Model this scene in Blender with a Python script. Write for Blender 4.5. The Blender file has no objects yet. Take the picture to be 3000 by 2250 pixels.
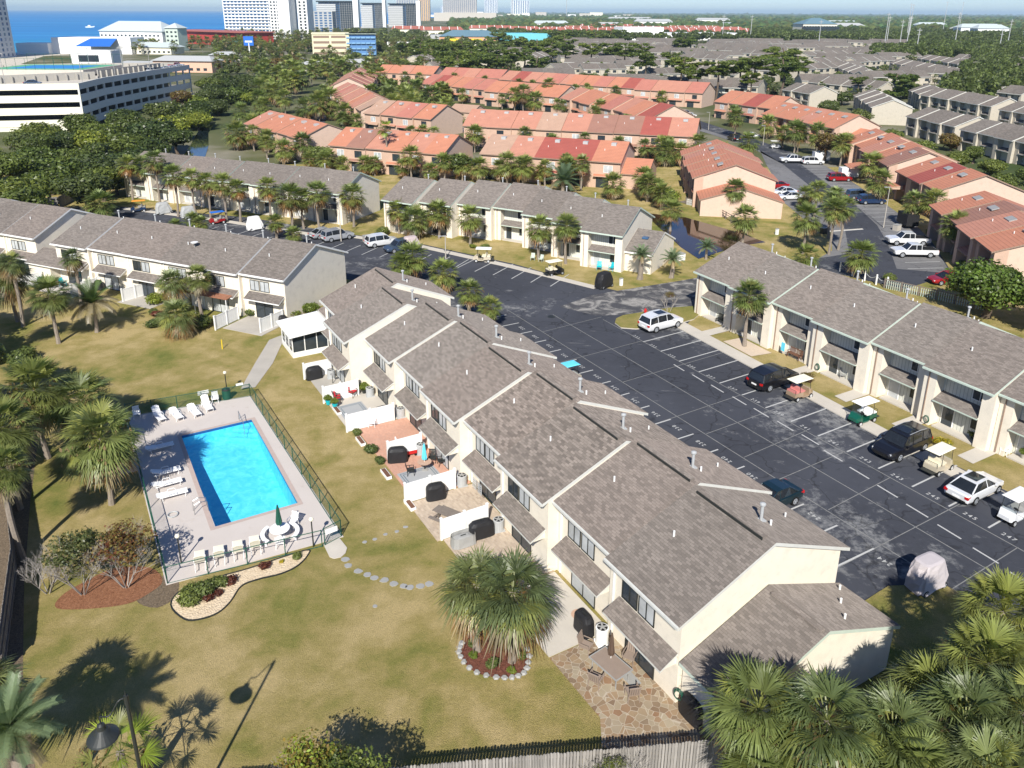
import bpy, math, random
import numpy as np
from mathutils import Vector, Matrix
from mathutils.geometry import tessellate_polygon
R = math.radians
S = bpy.context.scene
C = S.collection
# ---------------------------------------------------------------- camera
cd = bpy.data.cameras.new('camera'); cam = bpy.data.objects.new('camera', cd); C.objects.link(cam)
S.camera = cam
PITCH, ROLL, CAMZ = R(18.95), R(.29), 32.0
fw = Vector((0, math.cos(PITCH), -math.sin(PITCH))); up = Vector((0, math.sin(PITCH), math.cos(PITCH))); rt = Vector((1, 0, 0))
r2 = rt*math.cos(ROLL)+up*math.sin(ROLL); u2 = -rt*math.sin(ROLL)+up*math.cos(ROLL)
mw = Matrix((r2, u2, -fw)).transposed().to_4x4(); mw.translation = (0, 0, CAMZ)
cam.matrix_world = mw
cd.sensor_fit = 'HORIZONTAL'; cd.sensor_width = 36; cd.lens = 36*2340/3000
cd.shift_y = -(1125-838)/3000
cd.clip_start = .5; cd.clip_end = 200000
# ---------------------------------------------------------------- sky, sun, exposure
SUN_AZ, SUN_EL = R(83), R(39.5)
W = bpy.data.worlds.new('World'); S.world = W; W.use_nodes = True
nt = W.node_tree; sky = nt.nodes.new('ShaderNodeTexSky'); sky.sky_type = 'NISHITA'; sky.sun_disc = False
sky.sun_elevation = SUN_EL; sky.sun_rotation = R(187); sky.air_density = .8; sky.dust_density = .1; sky.ozone_density = 3.0
tn = nt.nodes.new('ShaderNodeMixRGB'); tn.blend_type = 'MULTIPLY'; tn.inputs[0].default_value = 1; tn.inputs[2].default_value = (.78, .90, 1.12, 1); nt.links.new(sky.outputs[0], tn.inputs[1]); nt.links.new(tn.outputs[0], nt.nodes['Background'].inputs[0]); nt.nodes['Background'].inputs[1].default_value = .078
sl = bpy.data.lights.new('sun', 'SUN'); sl.energy = 5.0; sl.angle = R(.53); sl.color = (1, .955, .87)
so = bpy.data.objects.new('sun', sl); C.objects.link(so)
d = Vector((math.cos(SUN_AZ)*math.cos(SUN_EL), math.sin(SUN_AZ)*math.cos(SUN_EL), -math.sin(SUN_EL)))
so.rotation_euler = d.to_track_quat('-Z', 'Y').to_euler(); so.location = (0, -60, 90)
S.view_settings.view_transform = 'Standard'; S.view_settings.look = 'None'; S.view_settings.gamma = 1
S.view_settings.exposure = .47
S.cycles.max_bounces = 6; S.cycles.diffuse_bounces = 3; S.cycles.transparent_max_bounces = 12; S.cycles.glossy_bounces = 2
S.cycles.transmission_bounces = 3; S.cycles.volume_bounces = 0; S.cycles.use_denoising = True
S.cycles.caustics_reflective = False; S.cycles.caustics_refractive = False
rnd = random.Random(7)
# ---------------------------------------------------------------- local frames: u runs along the centre terrace towards the camera, v across it
EU = (.5, -.8660254); EV = (.8660254, .5)
def UV(u, v): return (u*EU[0]+v*EV[0], u*EU[1]+v*EV[1])
AU = R(-60)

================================

## Exercise details
Your task is an exact transcription of all the data, minus the pictures.

## The result
Model this scene in Blender with a Python script. Write for Blender 4.5. The Blender file has no objects yet. Take the picture to be 3000 by 2250 pixels.
import bpy, math, random
import numpy as np
from mathutils import Vector, Matrix
from mathutils.geometry import tessellate_polygon
R = math.radians
S = bpy.context.scene
C = S.collection
# ---------------------------------------------------------------- camera
cd = bpy.data.cameras.new('camera'); cam = bpy.data.objects.new('camera', cd); C.objects.link(cam)
S.camera = cam
PITCH, ROLL, CAMZ = R(18.95), R(.29), 32.0
fw = Vector((0, math.cos(PITCH), -math.sin(PITCH))); up = Vector((0, math.sin(PITCH), math.cos(PITCH))); rt = Vector((1, 0, 0))
r2 = rt*math.cos(ROLL)+up*math.sin(ROLL); u2 = -rt*math.sin(ROLL)+up*math.cos(ROLL)
mw = Matrix((r2, u2, -fw)).transposed().to_4x4(); mw.translation = (0, 0, CAMZ)
cam.matrix_world = mw
cd.sensor_fit = 'HORIZONTAL'; cd.sensor_width = 36; cd.lens = 36*2340/3000
cd.shift_y = -(1125-838)/3000
cd.clip_start = .5; cd.clip_end = 200000
# ---------------------------------------------------------------- sky, sun, exposure
SUN_AZ, SUN_EL = R(83), R(39.5)
W = bpy.data.worlds.new('World'); S.world = W; W.use_nodes = True
nt = W.node_tree; sky = nt.nodes.new('ShaderNodeTexSky'); sky.sky_type = 'NISHITA'; sky.sun_disc = False
sky.sun_elevation = SUN_EL; sky.sun_rotation = R(187); sky.air_density = .8; sky.dust_density = .1; sky.ozone_density = 3.0
tn = nt.nodes.new('ShaderNodeMixRGB'); tn.blend_type = 'MULTIPLY'; tn.inputs[0].default_value = 1; tn.inputs[2].default_value = (.78, .90, 1.12, 1); nt.links.new(sky.outputs[0], tn.inputs[1]); nt.links.new(tn.outputs[0], nt.nodes['Background'].inputs[0]); nt.nodes['Background'].inputs[1].default_value = .078
sl = bpy.data.lights.new('sun', 'SUN'); sl.energy = 5.0; sl.angle = R(.53); sl.color = (1, .955, .87)
so = bpy.data.objects.new('sun', sl); C.objects.link(so)
d = Vector((math.cos(SUN_AZ)*math.cos(SUN_EL), math.sin(SUN_AZ)*math.cos(SUN_EL), -math.sin(SUN_EL)))
so.rotation_euler = d.to_track_quat('-Z', 'Y').to_euler(); so.location = (0, -60, 90)
S.view_settings.view_transform = 'Standard'; S.view_settings.look = 'None'; S.view_settings.gamma = 1
S.view_settings.exposure = .47
S.cycles.max_bounces = 6; S.cycles.diffuse_bounces = 3; S.cycles.transparent_max_bounces = 12; S.cycles.glossy_bounces = 2
S.cycles.transmission_bounces = 3; S.cycles.volume_bounces = 0; S.cycles.use_denoising = True
S.cycles.caustics_reflective = False; S.cycles.caustics_refractive = False
rnd = random.Random(7)
# ---------------------------------------------------------------- local frames: u runs along the centre terrace towards the camera, v across it
EU = (.5, -.8660254); EV = (.8660254, .5)
def UV(u, v): return (u*EU[0]+v*EV[0], u*EU[1]+v*EV[1])
AU = R(-60)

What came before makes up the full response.